Tuesday, October 28, 2014

Adjusting My Mind


I have always been physically tough, but not so much emotionally. My daughter figured me out. Earlier this year, she stated it: I live like a monk for five or ten years, then date and get hurt and go back to another five or ten years of living like a monk.

Body and mind are a package. When the mind is broken, the body suffers.

My daughter is right... I am no good at romantic relationships, but I have many good friends instead. Hopefully, old friends don't play cruel singles games. I could write a book but TV has captured them... like the one that went and screwed an old boyfriend and came back and bragged to me about it. Purely a daytime TV soap.
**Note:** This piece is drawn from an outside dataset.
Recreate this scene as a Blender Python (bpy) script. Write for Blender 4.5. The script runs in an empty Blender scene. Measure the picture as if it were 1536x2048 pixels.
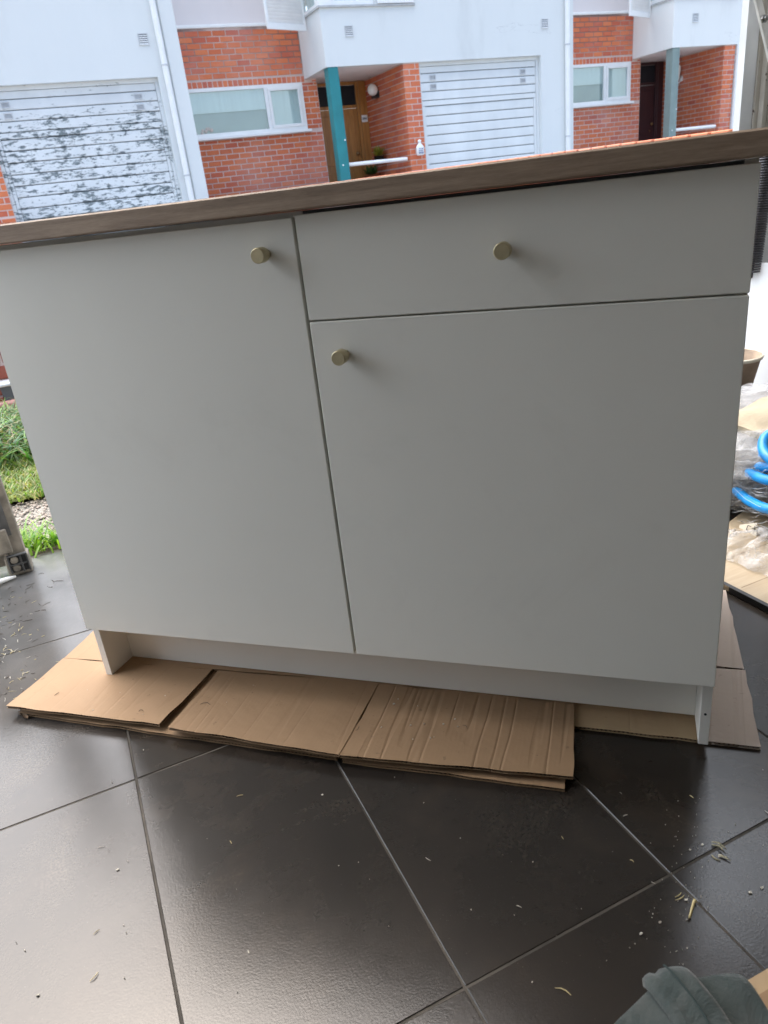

I'm no angel. Nobody's perfect and we all have baggage, but at least let's not associate with devils. Let's leave the poisonous snakes alone.

I've been adjusting my thinking to control my passions. I keep it inside my pants. I hug friends but do not cop a feel. This adjustment is kind of like the chiropractor does... cracks the bones of my mind.

I don't have to wade through bull to find what an old friend's problems are... I just have to accept and accommodate. I've seen my friends when they are a mess due to divorce, sickness, birth or circumstances. Most of us have some degree of neurosis, psychosis, schizophrenia and bipolar/mania/depression. However, I am blessed with kind friends, and I like them... otherwise we wouldn't be friends. The question of whether they can be tolerated is made easy by the fact that I'm not living with them. And, my tolerance to anger has been zero: bitch me out once and it's goodbye forever, so my current friends have passed through some sieve already.

I've worked at this and feel like I've got it but I proceed cautiously. I want good quality for the rest of my years. Adjusting my mind will take care of my body, so I can train.



-copyright 2014 by Willy





Sunday, October 19, 2014

Bare Knuckles



I quit wearing gloves.

On one level, I quit wearing bicycle gloves, removed the speedometer/computer and tossed the heart rate monitor. I ride my heavy fat-tire bike... the carbon has been hanging from the ceiling for years. When I hike my usual solo 7-mile trails, I change to boots but wear whatever I have on (dress shirt and pants)... I do not carry water nor food but I do carry a phone. Bare knuckled.

On another level, I do not use an electric toothbrush either. At my shower you'll find a bar of soap and a razor... no shampoo nor bottles of any kind. At my sink is a toothbrush, Water Pic, baby oil and hairbrush. Pretty simple, eh?

There's only beer and popsicles in my fridge. I own no iron, no mixer, nor blender. I seldom use the heat or air conditioning at home, and I open my window at work. Do I live like a monk?

I do not use mosquito spray and I do not wave a stick in front of me to break the spiderwebs on-trail. Spider bites are an acceptable hazard.

Given a choice, I do it the hard way. I do not use work gloves at the farm. I use a hand saw, I use sandpaper in a block, I cut up small trees with a bow saw, and I usually drive a screw with a screwdriver. I have better control this way rather than with motorized tools, and it toughens my hands and joints. Bloody knuckles heal.

The world is fragile.

I do have to be careful, because I'm too strong. I have twisted doorknobs off, destroyed vacuum cleaners, and hurt with a handshake or hug.

Why?

Why do I do things the hard way? Not only do I like the accomplishment, but doing things the hard way is training. I will be able to do these things when I get old... while my buddies can't already. Use it or lose it!

Storms took the power down and a neighbor with a generator invited me to watch TV, but I thanked him and said that a candle and my iPhone will suffice. I do it because I like simplicity.

Although I'm a rocket scientist, I like no frills. The more complex something is, the higher the risk of failure and the lower the reliability. In my old cars, I've cut off many unneeded gadgets, and the cars are aging rather well. I like low risk.

Sooo... why live bare knuckled? Because it improves both my body and my character. A lot of people talk tough, but I live it.